EXERCISE:
Report how many lines contain "part". The answer is a single number.

##### SUPPLIED MATERIAL #####

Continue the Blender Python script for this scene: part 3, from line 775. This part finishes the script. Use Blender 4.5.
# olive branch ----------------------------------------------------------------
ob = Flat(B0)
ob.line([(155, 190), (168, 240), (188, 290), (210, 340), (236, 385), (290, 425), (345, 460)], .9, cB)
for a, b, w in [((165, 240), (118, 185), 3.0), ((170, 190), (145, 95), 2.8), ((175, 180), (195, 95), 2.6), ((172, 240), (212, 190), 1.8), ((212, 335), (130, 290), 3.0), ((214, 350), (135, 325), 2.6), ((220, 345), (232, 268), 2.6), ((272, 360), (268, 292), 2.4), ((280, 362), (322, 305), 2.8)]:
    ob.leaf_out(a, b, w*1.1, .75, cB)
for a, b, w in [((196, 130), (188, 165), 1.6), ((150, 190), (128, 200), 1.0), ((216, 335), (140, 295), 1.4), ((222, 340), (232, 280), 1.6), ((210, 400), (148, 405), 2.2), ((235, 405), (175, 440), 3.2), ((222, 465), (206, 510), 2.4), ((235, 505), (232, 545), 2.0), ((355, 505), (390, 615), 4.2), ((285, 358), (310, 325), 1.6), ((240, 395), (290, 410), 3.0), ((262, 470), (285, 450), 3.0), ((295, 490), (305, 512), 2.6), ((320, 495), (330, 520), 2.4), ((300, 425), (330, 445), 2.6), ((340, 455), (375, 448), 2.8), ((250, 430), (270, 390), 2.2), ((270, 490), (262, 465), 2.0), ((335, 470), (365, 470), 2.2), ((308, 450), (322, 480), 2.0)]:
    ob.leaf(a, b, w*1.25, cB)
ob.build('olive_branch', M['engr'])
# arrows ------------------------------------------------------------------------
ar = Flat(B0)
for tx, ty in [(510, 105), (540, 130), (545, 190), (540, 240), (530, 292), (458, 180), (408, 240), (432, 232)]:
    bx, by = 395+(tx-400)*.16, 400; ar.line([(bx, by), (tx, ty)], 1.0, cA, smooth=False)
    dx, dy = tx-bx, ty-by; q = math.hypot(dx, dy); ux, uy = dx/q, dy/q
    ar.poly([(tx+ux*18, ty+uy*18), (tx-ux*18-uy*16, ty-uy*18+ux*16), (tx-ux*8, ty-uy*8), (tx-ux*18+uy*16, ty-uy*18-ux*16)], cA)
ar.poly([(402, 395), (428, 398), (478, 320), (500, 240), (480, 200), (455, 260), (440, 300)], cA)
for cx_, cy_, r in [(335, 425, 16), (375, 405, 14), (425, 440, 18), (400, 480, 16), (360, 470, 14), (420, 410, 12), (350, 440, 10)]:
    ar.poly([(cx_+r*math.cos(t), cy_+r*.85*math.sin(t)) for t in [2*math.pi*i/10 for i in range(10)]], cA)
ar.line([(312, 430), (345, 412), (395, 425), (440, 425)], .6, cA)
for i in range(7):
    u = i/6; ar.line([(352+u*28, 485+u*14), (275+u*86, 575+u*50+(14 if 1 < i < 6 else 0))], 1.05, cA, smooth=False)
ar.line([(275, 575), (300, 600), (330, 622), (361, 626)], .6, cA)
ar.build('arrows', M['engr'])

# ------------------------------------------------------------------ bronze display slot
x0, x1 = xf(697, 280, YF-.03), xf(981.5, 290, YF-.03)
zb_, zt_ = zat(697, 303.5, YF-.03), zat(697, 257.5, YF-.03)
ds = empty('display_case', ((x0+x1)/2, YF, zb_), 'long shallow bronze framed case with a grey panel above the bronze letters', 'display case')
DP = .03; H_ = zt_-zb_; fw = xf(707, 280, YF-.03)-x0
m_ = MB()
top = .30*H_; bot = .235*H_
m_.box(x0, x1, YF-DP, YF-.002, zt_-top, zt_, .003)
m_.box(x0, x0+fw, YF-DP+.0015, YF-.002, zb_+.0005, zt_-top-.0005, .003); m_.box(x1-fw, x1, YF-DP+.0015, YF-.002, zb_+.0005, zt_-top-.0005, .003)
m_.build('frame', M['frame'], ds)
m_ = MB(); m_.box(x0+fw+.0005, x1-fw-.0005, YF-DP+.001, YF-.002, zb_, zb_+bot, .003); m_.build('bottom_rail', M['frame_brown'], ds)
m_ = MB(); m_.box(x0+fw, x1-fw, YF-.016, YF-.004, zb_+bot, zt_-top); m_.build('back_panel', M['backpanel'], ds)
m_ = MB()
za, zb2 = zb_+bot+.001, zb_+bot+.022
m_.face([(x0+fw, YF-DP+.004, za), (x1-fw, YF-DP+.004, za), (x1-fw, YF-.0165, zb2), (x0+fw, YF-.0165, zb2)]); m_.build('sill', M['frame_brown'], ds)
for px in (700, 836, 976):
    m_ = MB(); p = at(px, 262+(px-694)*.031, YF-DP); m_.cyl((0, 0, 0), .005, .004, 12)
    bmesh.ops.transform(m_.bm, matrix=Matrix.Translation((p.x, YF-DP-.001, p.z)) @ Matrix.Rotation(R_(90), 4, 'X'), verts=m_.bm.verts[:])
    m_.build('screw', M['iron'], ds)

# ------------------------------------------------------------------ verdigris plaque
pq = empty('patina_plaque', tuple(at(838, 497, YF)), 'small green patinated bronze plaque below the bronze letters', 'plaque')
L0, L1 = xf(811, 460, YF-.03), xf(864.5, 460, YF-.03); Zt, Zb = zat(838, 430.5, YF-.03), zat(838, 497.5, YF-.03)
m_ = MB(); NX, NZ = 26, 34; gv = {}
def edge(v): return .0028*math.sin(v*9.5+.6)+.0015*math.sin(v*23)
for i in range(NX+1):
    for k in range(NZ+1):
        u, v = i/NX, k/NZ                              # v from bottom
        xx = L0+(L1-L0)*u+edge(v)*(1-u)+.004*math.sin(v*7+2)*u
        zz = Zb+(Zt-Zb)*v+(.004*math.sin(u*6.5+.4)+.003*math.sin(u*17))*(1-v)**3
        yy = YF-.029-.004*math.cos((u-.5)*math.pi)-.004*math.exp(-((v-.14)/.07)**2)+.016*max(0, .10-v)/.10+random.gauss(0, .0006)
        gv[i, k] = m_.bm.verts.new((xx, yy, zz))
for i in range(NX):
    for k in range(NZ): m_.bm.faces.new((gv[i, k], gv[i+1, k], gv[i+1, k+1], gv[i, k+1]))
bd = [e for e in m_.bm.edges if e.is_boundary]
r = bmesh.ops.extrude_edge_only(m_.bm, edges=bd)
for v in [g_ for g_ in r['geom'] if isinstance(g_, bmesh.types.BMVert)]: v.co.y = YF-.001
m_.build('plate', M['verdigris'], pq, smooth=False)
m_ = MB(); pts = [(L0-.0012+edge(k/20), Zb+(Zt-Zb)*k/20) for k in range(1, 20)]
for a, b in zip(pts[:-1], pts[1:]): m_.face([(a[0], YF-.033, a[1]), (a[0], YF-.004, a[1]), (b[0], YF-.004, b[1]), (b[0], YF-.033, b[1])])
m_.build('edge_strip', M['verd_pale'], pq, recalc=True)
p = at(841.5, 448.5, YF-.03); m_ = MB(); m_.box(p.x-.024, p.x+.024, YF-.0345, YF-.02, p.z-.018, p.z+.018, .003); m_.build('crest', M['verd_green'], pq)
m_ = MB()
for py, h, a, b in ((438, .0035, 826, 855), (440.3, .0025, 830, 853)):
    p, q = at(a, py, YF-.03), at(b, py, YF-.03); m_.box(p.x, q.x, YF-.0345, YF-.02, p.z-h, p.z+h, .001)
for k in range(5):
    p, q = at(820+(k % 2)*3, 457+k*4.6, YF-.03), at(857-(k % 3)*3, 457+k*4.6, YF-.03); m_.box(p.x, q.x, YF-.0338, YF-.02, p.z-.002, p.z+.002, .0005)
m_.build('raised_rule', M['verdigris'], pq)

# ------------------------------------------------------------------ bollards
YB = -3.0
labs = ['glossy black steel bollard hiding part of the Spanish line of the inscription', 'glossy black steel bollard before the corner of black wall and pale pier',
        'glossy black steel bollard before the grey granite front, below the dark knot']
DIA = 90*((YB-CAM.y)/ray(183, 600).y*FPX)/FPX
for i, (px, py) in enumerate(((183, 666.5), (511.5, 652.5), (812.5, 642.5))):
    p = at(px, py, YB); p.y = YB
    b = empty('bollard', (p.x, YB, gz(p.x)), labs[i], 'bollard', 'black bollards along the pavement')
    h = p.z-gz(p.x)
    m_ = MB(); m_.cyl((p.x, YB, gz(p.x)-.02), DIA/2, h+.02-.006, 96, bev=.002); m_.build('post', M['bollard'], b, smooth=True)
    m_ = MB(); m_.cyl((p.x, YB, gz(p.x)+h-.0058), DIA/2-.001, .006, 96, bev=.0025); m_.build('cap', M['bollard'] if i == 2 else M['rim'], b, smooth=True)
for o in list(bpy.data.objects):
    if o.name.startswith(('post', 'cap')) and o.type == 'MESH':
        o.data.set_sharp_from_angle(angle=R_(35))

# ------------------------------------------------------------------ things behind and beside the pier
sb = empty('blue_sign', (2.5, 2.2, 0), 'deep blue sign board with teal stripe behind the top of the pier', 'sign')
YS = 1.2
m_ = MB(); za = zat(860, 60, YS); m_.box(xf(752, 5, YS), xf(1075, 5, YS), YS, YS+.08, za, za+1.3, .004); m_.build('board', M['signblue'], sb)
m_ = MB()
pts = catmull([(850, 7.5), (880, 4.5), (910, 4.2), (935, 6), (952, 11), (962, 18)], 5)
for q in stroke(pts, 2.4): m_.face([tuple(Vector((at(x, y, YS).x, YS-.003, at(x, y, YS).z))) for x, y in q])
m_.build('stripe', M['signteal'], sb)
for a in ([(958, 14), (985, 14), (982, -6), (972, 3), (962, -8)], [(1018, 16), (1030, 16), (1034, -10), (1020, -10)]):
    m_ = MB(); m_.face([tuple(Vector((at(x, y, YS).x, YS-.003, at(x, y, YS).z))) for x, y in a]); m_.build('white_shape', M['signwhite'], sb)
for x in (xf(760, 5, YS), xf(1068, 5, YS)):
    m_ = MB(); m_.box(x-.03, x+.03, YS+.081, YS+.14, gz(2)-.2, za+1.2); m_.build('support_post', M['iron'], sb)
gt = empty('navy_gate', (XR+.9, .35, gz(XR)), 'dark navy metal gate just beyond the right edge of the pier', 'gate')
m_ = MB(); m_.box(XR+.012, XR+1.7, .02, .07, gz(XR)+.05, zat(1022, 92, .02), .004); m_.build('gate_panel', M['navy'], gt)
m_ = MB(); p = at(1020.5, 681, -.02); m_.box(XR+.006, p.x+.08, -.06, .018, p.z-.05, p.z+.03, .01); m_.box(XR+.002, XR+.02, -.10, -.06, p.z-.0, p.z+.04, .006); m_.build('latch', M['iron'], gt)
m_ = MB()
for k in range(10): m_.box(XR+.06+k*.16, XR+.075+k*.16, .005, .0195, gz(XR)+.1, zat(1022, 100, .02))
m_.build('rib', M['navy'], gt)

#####

OUTPUT OF THE TASK:
2